Other folks are taking the same line. “This is unlikely to mark the end of policy support …We expect a further 150 basis point reduction in the RRR before the end of 2015, plus continued direct support for lending in the form of re-lending operations…,”  Mark Williams of Capital Economics told the Wall Street Journal’s China RealTime Report on Monday. “There is a tendency always to see China as teetering on the edge of economic collapse, but given the range of tools at policymakers’ disposal and their willingness to use them, conditions should soon stabilize. That would keep GDP growth on the official figures at around 7%. Despite it being a response to economic weakness, today’s move is also likely to give another boost to equity markets,” Williams said.

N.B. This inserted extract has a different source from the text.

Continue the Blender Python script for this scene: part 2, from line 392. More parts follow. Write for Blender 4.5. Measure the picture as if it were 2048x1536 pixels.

If there’s an issue, Asia Unhedged believes it’s with the basic lack of coordination in  government/PBOC monetary and exchange rate policy. The PBOC cuts rates but supports the strong yuan. It relies on capital account curbs to sustain currency strength. Beijing wants the yuan to be included in the IMF’s SDR mix and is most reluctant to permit significant depreciation. But China’s capital account looks a bit like Swiss cheese. Many of the holes were created through things like the Hong Kong-Shanghai Stock Connect. It’s time to give monetary policy the upper hand, remove capital account restrictions in orderly but rapid fashion and let the currency fend for itself.